Written by Lisa Spurgin, 15th April 2013

This week's Featured Poem is a 'quality' choice from The Reader Organisation's Quality Practice Manager Kate McDonnell:

Less than a week to go now to The Reader Organisation’s first Shared Reading Practitioner Day - Speaking Our Own Language - especially for people who have completed Read To Lead, and there are still a few places left As well as featuring special guest Anna Lawrence Pietroni, author of Ruby’s Spoon, the day will be jam-packed with inspirational workshops delivered by Reader staff, including the wonderful Brian Nellist, The Reader Organisation’s Director,  Jane Davis , and Angela Macmillan, editor of the A Little, Aloud anthologies. The event will be held on 20th April at Hope University’s lovely Creative Campus close to Liverpool City Centre and you can find out more information about it on The Reader Organisation’s website.

What better way to spend a spring Saturday than to top up your skills and spend time with like-minded people, full of stories of their experience of delivering shared reading up and down the country – and beyond?

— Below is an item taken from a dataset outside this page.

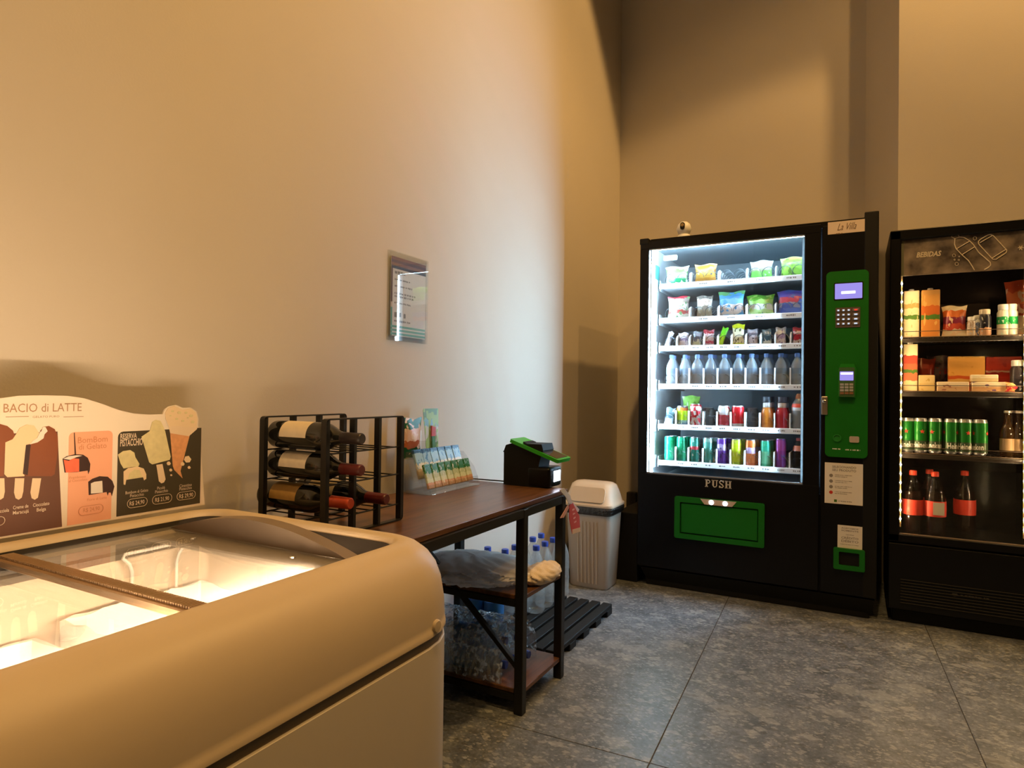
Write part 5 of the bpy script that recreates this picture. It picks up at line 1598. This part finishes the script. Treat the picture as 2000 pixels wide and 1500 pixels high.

The theme of the day will be quality – how we can recognise and develop it in shared reading practice - and here’s an extract from a Ben Jonson ode where he seems to be saying something helpful and encouraging about the liveliness of quality which somehow makes getting things right seem more do-able!

From A Part of an Ode

It is not growing like a tree
In bulk, doth make man better be;
Or standing long an oak, three-hundred year,
To fall a log at last, dry, bald and sere.
A lily of a day,
Is fairer far in May,
Although it droop and die that night,
It was the plant and flow'r of light.
In small proportions we just beauties see;
And in short measures, life may perfect be.